If another Slap Shot movie were to ever to be made, the casting scouts would have missed a wonderful opportunity to fill the roles of hockey fans Saturday night at Britannia Rink.
Men, many of them with bushy beards that wouldn’t have been out of place behind the counter of a turn-of-the-century hardware store, bellowed and guffawed with equally raucous women about 100 strong all in the stands of the East Vancouver rink. The racket, which either spurred or rattled their friends on the ice below, was a novelty in itself for most of the players who would be lucky to have a girlfriend come out to one regular league game. Even then she’d probably be playing Candy Crush on her iPhone.
It was the first-ever Beer League BASH tournament, hosted by Bomber Brewing which set up shop a block from the rink just over a year ago. As any grown amateur hockey player will tell you, beer and hockey have equal footing on a healthy day, which is how Bomber Brewing was born. It grew from post-game, home-brew beers in the parking lot of a North Vancouver rink into a bonafide business.
Player and Bomber Brewing creative director Cam Andrews wasted no time in planning a fundraiser involving fellow craft beer breweries and hockey with money raised going towards the Britannia After School Hockey program that gives underprivileged teenagers an opportunity to learn and play the game.
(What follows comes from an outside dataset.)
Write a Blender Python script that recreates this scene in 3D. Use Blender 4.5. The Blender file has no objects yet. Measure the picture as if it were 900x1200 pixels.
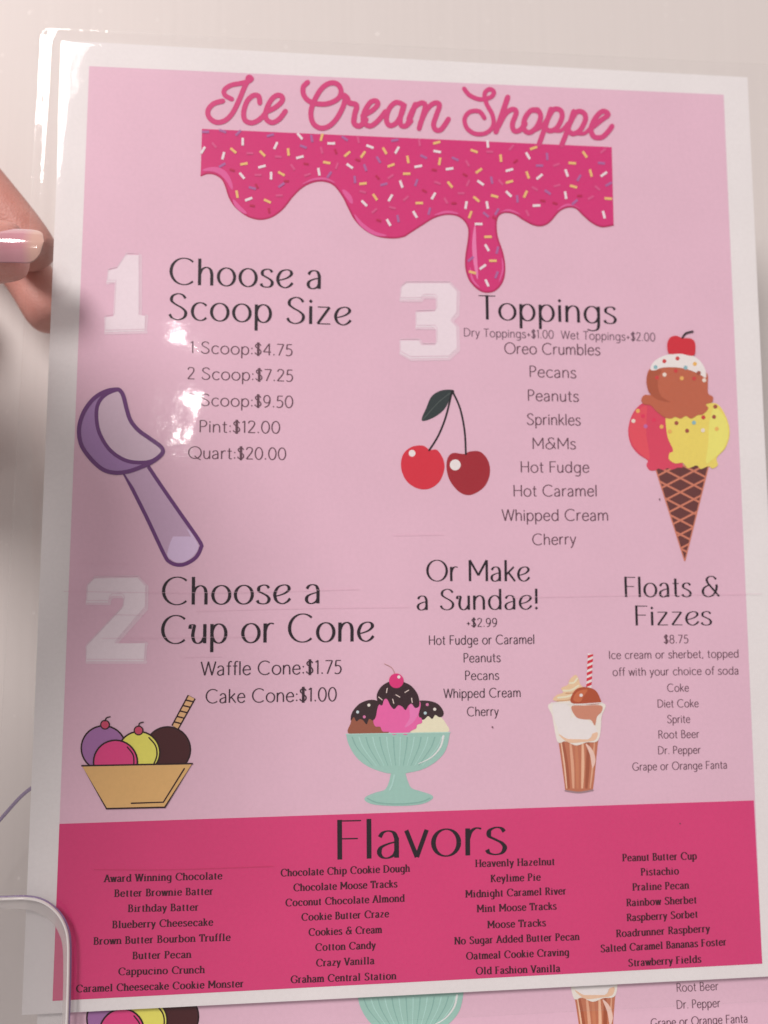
import bpy, math, random
from mathutils import Vector, noise
from mathutils.geometry import tessellate_polygon
random.seed(4)
scn = bpy.context.scene
COL = scn.collection
IN = 0.0254

# ------------------------------------------------------------------ camera
# world: x right, z up, y away from the viewer; the front menu hangs in the plane y = 0
FOC = 950.0            # focal length in pixels of the 900-pixel-wide photograph
CR = Vector((0.996233, -0.086570, -0.005061))
CU = Vector((-0.003664, -0.100326, 0.994948))
CF = Vector((0.086640, 0.991181, 0.100265))
CP = Vector((-1.227589, -9.340284, -1.016871))*IN
cam_d = bpy.data.cameras.new("camera"); cam = bpy.data.objects.new("camera", cam_d); COL.objects.link(cam)
cam_d.sensor_fit = 'HORIZONTAL'; cam_d.sensor_width = 36; cam_d.lens = 36*FOC/900
cam_d.clip_start = 0.01; cam_d.clip_end = 50
from mathutils import Matrix
cam.matrix_world = Matrix(((CR.x, CU.x, -CF.x, CP.x), (CR.y, CU.y, -CF.y, CP.y), (CR.z, CU.z, -CF.z, CP.z), (0, 0, 0, 1)))
cam_d.dof.use_dof = True; cam_d.dof.focus_distance = 0.222; cam_d.dof.aperture_fstop = 9.0
scn.camera = cam
scn.view_settings.view_transform = 'Standard'; scn.view_settings.look = 'None'
scn.view_settings.exposure = 0.0; scn.view_settings.gamma = 1

def lin(c):
    c /= 255
    return c/12.92 if c <= .04045 else ((c+.055)/1.055)**2.4

# ------------------------------------------------------------------ world and lamps
w = bpy.data.worlds.new("World"); scn.world = w; w.use_nodes = True
bgn = w.node_tree.nodes['Background']
bgn.inputs[0].default_value = (0.50, 0.432, 0.42, 1); bgn.inputs[1].default_value = 0.74
def area(name, loc, target, size, power, color, shape='DISK'):
    d = bpy.data.lights.new(name, 'AREA'); d.shape = shape; d.size = size; d.energy = power; d.color = color
    o = bpy.data.objects.new(name, d); COL.objects.link(o); o.location = loc
    o.rotation_euler = (Vector(target)-Vector(loc)).to_track_quat('-Z', 'Y').to_euler()
    return o
area('ceiling_panel', (-1.20, -2.00, 1.76), (0, 0, 0), 0.95, 70.0, (1.0, .885, .855))
# three small lamps added so the film mirrors glints beside the price lines
for k_, (lx, lz, ls, lp) in enumerate(((-.310, .378, .034, .75), (-.332, .314, .018, .22), (-.319, .515, .024, .26))):
    area('glint_lamp', (lx, -1.50, lz), (0, 0, 0), ls, lp, (1.0, .95, .90))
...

“The people around here support our brewery like crazy so it’s a way to give back which sounds totally cliché without even trying, but it’s true,” said Andrews before jumping on the ice with the Bombers to face the eventual tournament champs Red Truck Beer Company. “We go to all these beer festivals and you stand around.
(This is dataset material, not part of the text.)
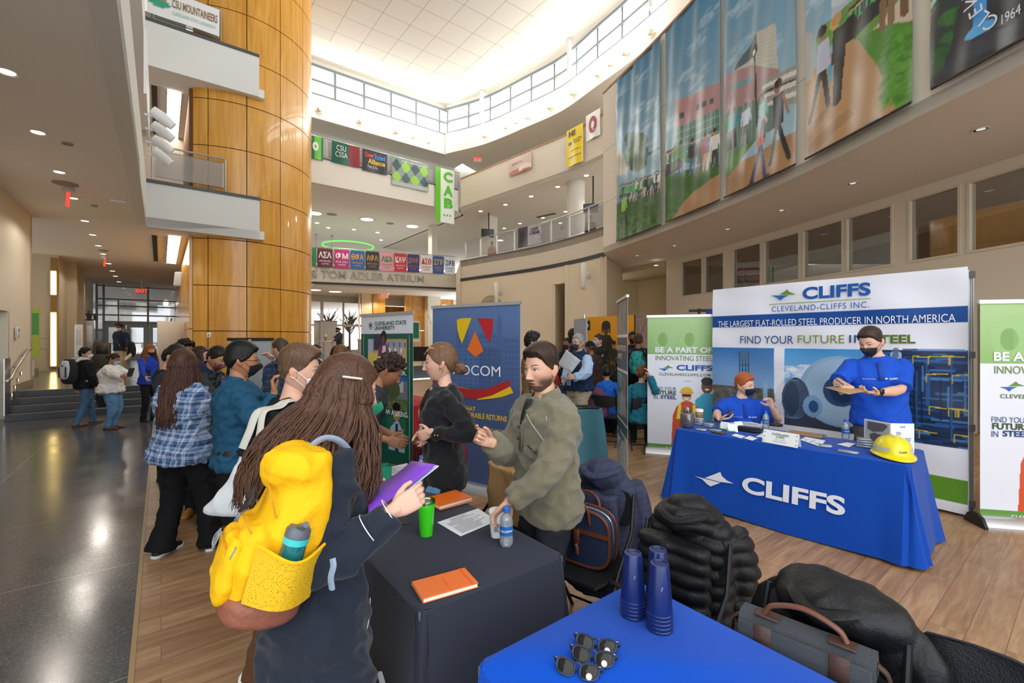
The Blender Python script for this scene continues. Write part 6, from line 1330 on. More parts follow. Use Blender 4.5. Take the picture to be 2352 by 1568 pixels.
def green_banner(pl,px,fx,label,full=True):
 H=2.03;cv=Canvas(pl.w,H-.1,.0065,'dfe0e8');q=lambda x,y:(pl.l(x,y)[0],pl.l(x,y)[1]-.1);zt=q(*fx(1500,813))[1];zgb=q(*fx(1500,1018))[1]
 cv.grad(zt,H,'86ad62','a9c78c');cv.rect(0,0,pl.w,zgb,'5f8f3a')
 for cx_,r in((.25,.17),(.62,.17)):cv.ell(cx_,zt+.24,r,.2,'98bd7c',.6);cv.ell(cx_-.03,zt+.22,.07,.1,'6f9a4c',.8);cv.rect(cx_,zt+.05,cx_+.25,zt+.4,'9cc080',.25)
 x1,zz=q(*fx(1577,900));x2,z2=q(*fx(1624,885));cv.ell(x2,z2-.02,.075,.10,'6b4430');cv.ell(x2,z2+.06,.078,.06,'1d1614');cv.poly([(x2-.18,z2-.62),(x2-.16,z2-.22),(x2-.04,z2-.11),(x2+.05,z2-.11),(x2+.2,z2-.2),(x2+.25,z2-.62)],'45a5c4');cv.ell(x2,z2-.06,.03,.012,'f2efe8');cv.ell(x2-.03,z2,.01,.006,'1a1410');cv.ell(x2+.03,z2,.01,.006,'1a1410')
 cv.ell(x1,zz-.05,.07,.09,'c99a80');cv.put((((cv.X-x1)/.085)**2+((cv.Y-zz)/.075)**2<=1)&(cv.Y>zz-.01),'ddb02f');cv.rect(x1-.095,zz-.02,x1+.095,zz+.0,'d0a52c')
 cv.rect(x1-.06,zz-.065,x1+.06,zz-.035,'26262a');cv.ell(x1,zz-.10,.03,.01,'f0ece6')
 cv.poly([(x1-.21,zgb),(x1-.19,zz-.35),(x1-.14,zz-.22),(x1-.05,zz-.14),(x1+.06,zz-.14),(x1+.18,zz-.24),(x1+.24,zz-.5),(x1+.24,zgb)],'cf4f2a');cv.poly([(x1-.14,zz-.40),(x1-.09,zz-.40),(x1-.07,zz-.18),(x1-.11,zz-.18)],'d9d84a');cv.poly([(x1+.09,zz-.40),(x1+.14,zz-.40),(x1+.12,zz-.18),(x1+.08,zz-.18)],'d9d84a');cv.rect(x1-.10,zz-.6,x1+.02,zz-.45,'a83a1e',.6);cv.rect(x1-.03,zgb,x1+.03,zgb+.22,'1c1c1e')
 t=rollup(pl,'rollup_banner',label,H,cv,'green and white roll-up banners',blackfeet=True,silver='d4d6d8')
 B=lambda s_,a,b,c,d,m_,**k:fit(s_,pl,*([fx(a,0)[0],fx(b,0)[0],fx((a+b)/2,c)[1],fx((a+b)/2,d)[1]]),m_,t,-.006,**k)
 B('BE A PART OF',1505,1636,797,810,WH,bold=.03);B('INNOVATING STEEL',1506,1636,817,828,vinyl('6f8a4c'));B('CLIFFS',1554,1637,838,851,vinyl('2a5ba4'),bold=.035)
 a=fx(1530,845);b=fx(1547,851);logo(pl,a[0],a[1],(fx(1547,845)[0]-fx(1513,845)[0]),fx(1530,852)[1]-fx(1530,838)[1],t);B('CLEVELANDCLIFFS.COM',1514,1632,857,863,vinyl('4d6a34'),bold=.01,space=1.1)
 B('FIND YOUR',1502,1553,888,896,vinyl('47628f'));B('FUTURE',1503,1553,897,906,vinyl('3f5030'),bold=.03);B('IN',1502,1511,907.5,916,vinyl('35507f'));B('STEEL',1517,1554,907.5,916,vinyl('27457c'),bold=.03)
 B('CLEVELANDCLIFFS.COM',1528,1632,1029,1034,WH,bold=.01,space=1.1);B('CLIFFS',1570,1586,874,876,vinyl('333333'))
 return t
plL=PL((2.03,6.82),(2.93,6.50));green_banner(plL,0,lambda x,y:(x,y),'green and white roll-up banner left of the sponsor backdrop')
plR=PL((4.29,4.17),(5.13,3.98))
def fxR(x,y):
 a,z=plL.l(x,y);P=plR.L+plR.d*(a*plR.w/plL.w);return(CX+P.x/P.y*F,CY-(z-CH)/P.y*F)
green_banner(plR,0,fxR,'green and white roll-up banner at the right edge of the room')
ad=PL((-.95,5.45),(.086,4.75));HA=2.07;cv=Canvas(ad.w,HA-.1,.009,'44587f');q=lambda x,y:(ad.l(x,y)[0],ad.l(x,y)[1]-.1)
cv.grad(.9,HA,'46567a','5c78a8')
for(x0,y0,x1,y1,c)in((1048,735,1076,830,'4a6290'),(1090,765,1140,880,'4b6594'),(1150,775,1192,890,'4a6392'),(1040,800,1100,885,'506c9c'),(1100,800,1150,890,'435a86')):
 a=q(x0,y1);b=q(x1,y0);cv.rect(a[0],a[1],b[0],b[1],c,.8)
 for i in range(9):
  for j in range(5):
   cv.rect(a[0]+(b[0]-a[0])*(j+.2)/5,a[1]+(b[1]-a[1])*(i+.2)/9,a[0]+(b[0]-a[0])*(j+.7)/5,a[1]+(b[1]-a[1])*(i+.6)/9,'3b4f78',.6)
a=q(1147,740);cv.poly([(a[0]-.05,a[1]-.3),(a[0]-.03,a[1]),(a[0],a[1]+.12),(a[0]+.03,a[1]),(a[0]+.05,a[1]-.3)],'4a6494')
t=rollup(ad,'rollup_banner','blue roll-up banner reading ADCOM with yellow, red and orange shapes',HA,cv,silver='d8dde4')
def shape(pts,c):fpoly(ad,pts,vinyl(c),t,-.006)
shape([(1050,734),(1060,731),(1084,730),(1062,789),(1056,775),(1051,755)],'e0b91e');shape([(1097,730),(1118,731),(1133,732),(1132,755),(1125,788)],'b8252c');shape([(1074,803),(1092,760),(1111,806),(1093,820)],'e36f2a')
fit('ADCOM',ad,1041,1150,839,862,WH,t)
def swoosh(top,bot,c,yy):fpoly(ad,top+bot[::-1],vinyl(c),t,yy)
swoosh([(1000,868),(1040,886),(1080,894),(1120,892),(1172,872)],[(1000,880),(1040,904),(1080,915),(1120,914),(1172,898)],'a92a2c',-.006);swoosh([(1097,916),(1130,908),(1155,896),(1173,887)],[(1097,918),(1130,915),(1155,911),(1180,902)],'e3bb22',-.008);swoosh([(1000,866),(1030,881),(1078,893)],[(1000,868),(1030,884),(1078,894)],'e3762a',-.008)
YT=vinyl('e3b82c')
fit('WORK THAT',ad,1030,1093,931,941,YT,t,bold=.02);fit('DELIVERS MEASURABLE RETURNS',ad,1010,1165,947,959,YT,t,bold=.02)
for i,s_ in enumerate(('PUBLIC RELATIONS','MOTION GRAPHICS','SOCIAL MEDIA','ADVERTISING','BRANDING')):fit(s_,ad,1108,1108+len(s_)*3.1,984+i*11,990.5+i*11,YT,t)
cs_=PL((-1.80,5.43),(-1.04,4.78));HC=1.97;cv=Canvas(cs_.w,HC-.1,.0075,'0f5a4a');q=lambda x,y:(cs_.l(x,y)[0],cs_.l(x,y)[1]-.1);cw=cs_.w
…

You’re just drinking beer, talking about beer and there’s nothing happening at them really. So I thought it would be fun to have a beer festival with hockey games going on at the same time. It brings us as a community together. We’re all hanging out with our friends, they’re all in breweries. Beer and hockey — they go together.”
The tournament came together so smoothly that Andrews is already planning next year’s version. Britannia welcomed the idea and donated six hours of ice time, referees, timekeepers and other staff. Even the story behind the tournament’s gleaming championship cup is one meant for an East Van hockey tournament.
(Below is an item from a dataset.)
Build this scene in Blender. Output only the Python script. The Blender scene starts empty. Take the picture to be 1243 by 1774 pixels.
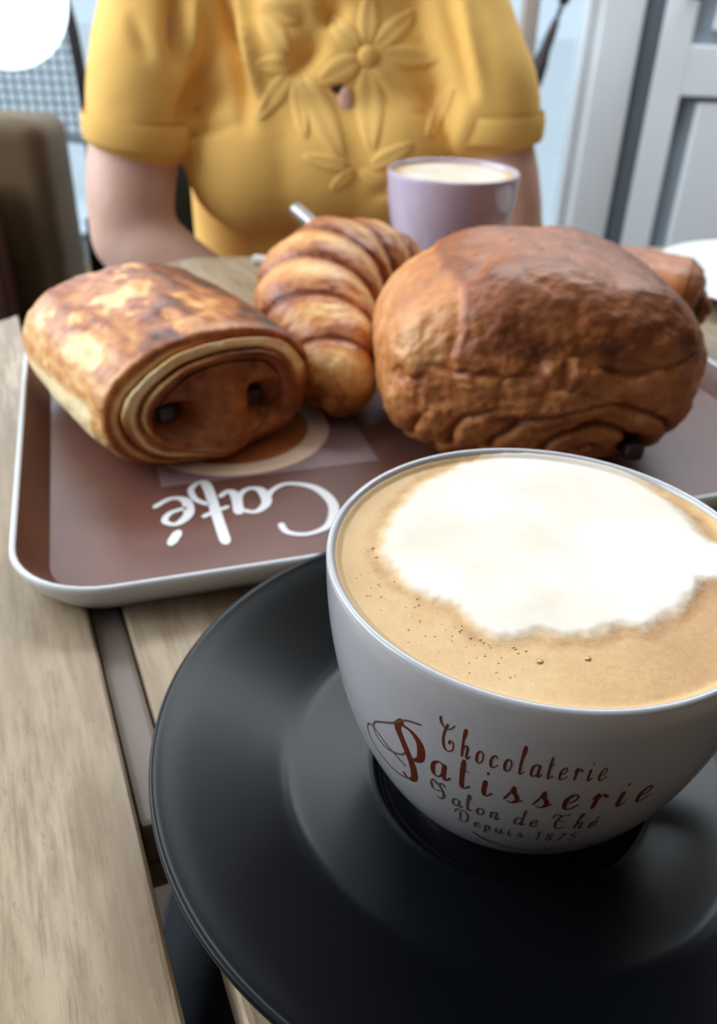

“I found a big trophy in the back alley of my condo during Grey Cup week. Somebody had brought it as a prop I guess and left it there,” Andrews said. “I ran down four flights of stairs and grabbed it. When I took it in to get engraved the guy was like, ‘This is a $400 trophy!’”
Britannia Rink was built during a time when people were hardier and thought nothing of showing up with a blanket to watch the local game. Without the separation of the glass of overhead pubs and flat-screen televisions in every corner present in many newer commercial rinks, the building’s old-fashioned design lent itself well to a beer festival.
Eleven local breweries sold tasters in the concourse just feet above the stands, making it convenient for both beer fans as well as players who were stripped down to weathered hockey pants, T-shirts and flip flops to have a beer between games.
BASH head instructor Jay Aikenhead was thrilled with the tournament turnout as most of the 200 beer tickets were sold along with donations for hockey gear the Bombers arranged through their hockey connections.
“Already we’ve gotten, and we’re two hours in, 30 sticks. It’s just great,” he said. The tournament raised $2,500 to go towards more gear, staffing costs, snacks for kids, and program expansion. BASH started in 2010 with just one camp and donations have provided the means for three camps, one during spring break and two in the summer.
It’s not just through Britannia’s programs such as BASH and the women’s learn-to-play where players step on the ice for the first time. Even the tournament had one first-timer on the Craft Beer All-Stars in Stefan Lillos, a hops distributor when he’s not wearing ICBC’s Learner sticker on the back of his helmet while on the ice.
“I bought all my hockey stuff two weeks ago so I could play,” he said. “I can’t stop out there, I don’t really know what I’m doing. It’s just fun. It’s a great group of guys.”